I’m still on the fence about whether that justifies their protocols. I think I actually lean toward “no”, but I’ve also lately become keenly aware of the difficulty of even simple things like keeping everything up to date, and my lack of real insight into what those updates include. If I’m effectively trusting them anyway, might as well trust them to get it to me ASAP, right?

I’m also enough of a realist to assume there’s a Fight Club style “A times B times C > X” reputational/financial risk logic going on here. If there’s few enough of the devices out there, it’s probably cheaper to apologize (legally, as in settle).


Apple is not taking away personal freedoms.

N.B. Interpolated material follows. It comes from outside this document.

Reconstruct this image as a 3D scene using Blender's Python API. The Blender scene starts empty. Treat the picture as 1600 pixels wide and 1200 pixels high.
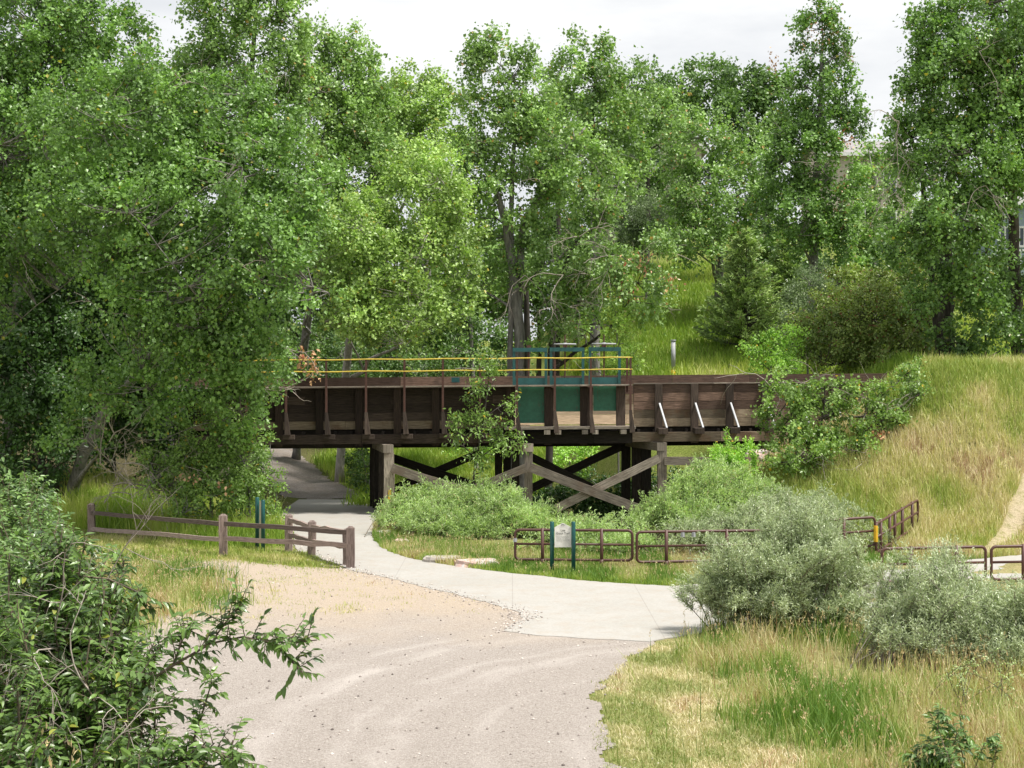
import bpy, math
SKY = .069; SUN = 3.2; SUNANG = 10; EXPO = .96; CM = 1.7; LG = 2.45
import numpy as np
from mathutils import Vector, Euler, geometry
F = 2400.0; H = 5.4; HY = 578.0; GT = (1.06, 1.0, 1.2)
S = bpy.context.scene
COL = S.collection
R = np.random.default_rng(7)

def P(px, py, Y): return np.array([(px-800)/F*Y, Y, H+(HY-py)/F*Y])
def P0(px, py):
    Y = H*F/(py-HY); return np.array([(px-800)/F*Y, Y, 0.0])
def nrm(a): return a/np.maximum(np.linalg.norm(a, axis=-1, keepdims=True), 1e-9)
def sst(a, b, x):
    t = np.clip((x-a)/(b-a), 0, 1); return t*t*(3-2*t)
_T = np.random.default_rng(3).random((256, 256))
def vnoise(x, y):
    xi = np.floor(x).astype(int); yi = np.floor(y).astype(int); fx = x-xi; fy = y-yi
    fx = fx*fx*(3-2*fx); fy = fy*fy*(3-2*fy)
    g = lambda i, j: _T[i & 255, j & 255]
    return (g(xi, yi)*(1-fx)+g(xi+1, yi)*fx)*(1-fy)+(g(xi, yi+1)*(1-fx)+g(xi+1, yi+1)*fx)*fy
def fbm(x, y): return vnoise(x, y)*.55+vnoise(x*2.1+9, y*2.1+4)*.3+vnoise(x*4.3+1, y*4.3+7)*.15

def G(x, y):
    """terrain height"""
    x = np.asarray(x, float); y = np.asarray(y, float)
    z = np.zeros(np.broadcast(x, y).shape)
    left = 2.6*np.clip((-8.5-x-.02*(y-50))/14, 0, 1.6)*sst(51, 59, y)
    back = .06*np.clip(y-64, 0, 60)
    hw = sst(.3, 7.5, x-.02*(y-75))
    hill = np.where(y < 74, 5.0*sst(62, 75, y), 5.0+.235*(np.minimum(y, 128)-74))
    z = np.maximum(back, 0)*(1-hw)+hill*hw+left
    z = z+.12*np.clip(y-95, 0, 35)*(1-hw)
    bank = 5.5*sst(46.6, 57.8, y)*np.clip((x-5.6)/10.4, 0, 1)
    z = np.maximum(z, bank)
    # creek channel
    xc = 3.4-.13*(y-57)+.4*np.sin(y*.3)
    ch = 2.7*np.exp(-np.abs((x-xc)/2.7)**4)*sst(44.6, 46.2, y)*(1-sst(66, 78, y))
    z = z-ch
    # embankment under the viewpoint
    z = z+.22*np.clip(15-y, 0, 12)
    rough = np.clip(sst(9, 13, np.abs(x+3))+sst(66, 72, y)+.15*(y > 64), 0, 1)
    z = z+(fbm(x*.5, y*.5)-.5)*.5*rough+(fbm(x*2, y*2)-.5)*.06*sst(3.6, 5, x)
    return z
def g1(x, y): return float(G(np.array([x]), np.array([y]))[0])

# ---------------------------------------------------------------- materials
def mat(name):
    m = bpy.data.materials.new(name); m.use_nodes = True
    nt = m.node_tree; b = nt.nodes['Principled BSDF']; return m, nt, b
def N(nt, t, **k):
    n = nt.nodes.new(t)
    for a, v in k.items():
        if a in n.inputs: n.inputs[a].default_value = v
        else: setattr(n, a, v)
    return n
def L(nt, a, b): nt.links.new(a, b)
def ramp(nt, fac, stops):
    r = nt.nodes.new('ShaderNodeValToRGB'); e = r.color_ramp.elements
    while len(e) < len(stops): e.new(.5)
    for i, (p, c) in enumerate(stops):
        e[i].position = p; e[i].color = (*c, 1)
    L(nt, fac, r.inputs[0]); return r.outputs[0]
def mix(nt, f, a, b, mode='MIX'):
    m = nt.nodes.new('ShaderNodeMix'); m.data_type = 'RGBA'; m.blend_type = mode
    for s, v in ((m.inputs[0], f), (m.inputs[6], a), (m.inputs[7], b)):
        if hasattr(v, 'links'): L(nt, v, s)
        elif isinstance(v, (int, float)): s.default_value = v
        else: s.default_value = (*v, 1)
    return m.outputs[2]
def noise(nt, co, scale, detail=4, rough=.55):
    n = N(nt, 'ShaderNodeTexNoise', Scale=scale, Detail=detail, Roughness=rough)
    if co is not None: L(nt, co, n.inputs[0])
    return n.outputs[0]
def attr(nt, name):
    a = nt.nodes.new('ShaderNodeAttribute'); a.attribute_name = name; return a.outputs['Fac']
def mth(nt, op, a, b=0.0, clamp=False):
    m = nt.nodes.new('ShaderNodeMath'); m.operation = op; m.use_clamp = clamp
    for s, v in zip(m.inputs, (a, b)):
        if hasattr(v, 'links'): L(nt, v, s)
        else: s.default_value = v
    return m.outputs[0]
def bump(nt, b, h, d=.02, s=.6):
    n = N(nt, 'ShaderNodeBump', Distance=d, Strength=s); L(nt, h, n.inputs['Height']); L(nt, n.outputs[0], b.inputs['Normal'])
def obco(nt): return nt.nodes.new('ShaderNodeTexCoord').outputs['Object']
def geopos(nt): return nt.nodes.new('ShaderNodeNewGeometry').outputs['Position']

def leafmat(name, a, b, acc=(.35, .3, .04), accf=.985, trans=.28, rough=.42, spec=.55, tc=None):
    m, nt, p = mat(name); a = tuple(x*LG*k*.62 for x, k in zip(a, GT)); b = tuple(x*LG*k*1.1 for x, k in zip(b, GT))  # range widened: sunlit leaves and dark gaps put into the leaf colour
    r = attr(nt, 'rnd'); c = attr(nt, 'clp')
    f = mth(nt, 'ADD', mth(nt, 'MULTIPLY', r, .45), mth(nt, 'MULTIPLY', c, .55))
    col = mix(nt, f, a, b)
    col = mix(nt, mth(nt, 'GREATER_THAN', r, accf), col, acc)
    L(nt, col, p.inputs['Base Color']); p.inputs['Roughness'].default_value = rough
    p.inputs['Specular IOR Level'].default_value = spec
    t = nt.nodes.new('ShaderNodeBsdfTranslucent')
    L(nt, mix(nt, 1.0, col, tc or (1.35, 1.5, .7), 'MULTIPLY'), t.inputs[0])
    ms = nt.nodes.new('ShaderNodeMixShader'); ms.inputs[0].default_value = trans
    L(nt, p.outputs[0], ms.inputs[1]); L(nt, t.outputs[0], ms.inputs[2])
    L(nt, ms.outputs[0], nt.nodes['Material Output'].inputs[0]); return m
def barkmat(name, a, b, sc=6):
    m, nt, p = mat(name); co = obco(nt)
    mp = N(nt, 'ShaderNodeMapping'); mp.inputs['Scale'].default_value = (1, 1, .18); L(nt, co, mp.inputs[0])
    n = noise(nt, mp.outputs[0], sc, 6, .7)
    L(nt, ramp(nt, n, [(.3, a), (.68, b)]), p.inputs['Base Color']); p.inputs['Roughness'].default_value = .95
    bump(nt, p, n, .08, .9); return m
def woodmat(name, dark, light, gl=1.0, stain=None):
    m, nt, p = mat(name)
    uv = nt.nodes.new('ShaderNodeUVMap').outputs[0]
    mp = N(nt, 'ShaderNodeMapping'); mp.inputs['Scale'].default_value = (1.1, 16, 1); L(nt, uv, mp.inputs[0])
    n = noise(nt, mp.outputs[0], 2.2, 7, .68)
    n2 = noise(nt, uv, 1.3, 4, .6)
    col = ramp(nt, n, [(.3, dark), (.7, light)])
    r = attr(nt, 'rnd')
    v = mth(nt, 'ADD', mth(nt, 'MULTIPLY', r, 1.0), .5)
    cx = nt.nodes.new('ShaderNodeCombineColor')
    for i in range(3): L(nt, v, cx.inputs[i])
    col = mix(nt, 1.0, col, cx.outputs[0], 'MULTIPLY')
    if stain:
        col = mix(nt, ramp(nt, n2, [(.5, (0, 0, 0)), (.66, (.8, .8, .8))]), col, stain)
    L(nt, col, p.inputs['Base Color']); p.inputs['Roughness'].default_value = .85
    p.inputs['Specular IOR Level'].default_value = .25
    bump(nt, p, n, .015, .8); return m
def paint(name, c, rough=.5, rust=None, rf=.6, metal=0):
    m, nt, p = mat(name); co = obco(nt)
    n = noise(nt, co, 5, 6, .7)
    c2 = tuple(x*.7 for x in c)
    col = ramp(nt, n, [(.35, c2), (.65, c)])
    mp = N(nt, 'ShaderNodeMapping'); mp.inputs['Scale'].default_value = (1, 1, .22); L(nt, co, mp.inputs[0])
    if rust: col = mix(nt, ramp(nt, noise(nt, mp.outputs[0], 7, 6, .7), [(rf, (0, 0, 0)), (rf+.08, (1, 1, 1))]), col, rust)
    L(nt, col, p.inputs['Base Color']); p.inputs['Roughness'].default_value = rough; p.inputs['Metallic'].default_value = metal
    bump(nt, p, n, .004, .5); return m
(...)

They create products, which they offer for sale. People can freely choose to purchase those products or not.

Apple has opinions about how to make products, which are embodied in the products they offer for sale. Other companies have different opinions. This is how a market is supposed to work.

I don’t think we should talk about Apple as if they are a government taking away freedoms. It confers too much authority upon Apple and too much victimhood upon customers.


That argument kind of breaks down when you have a monopoly on the market like Apple and Google do. If there isn't a viable option to their product then i'm not free to choose.

We shouldn't be talking about Apple like a government, but the government should probably be regulating this a bit better;


Are you seriously making the case we should be thankful about the restrictions they put on their products, because at least they exist? Is it somehow a problem to wish for things to be better, even though they could be worse?

They patently did contribute to the erosion of freedoms that people fundamentally used to have with their hardware.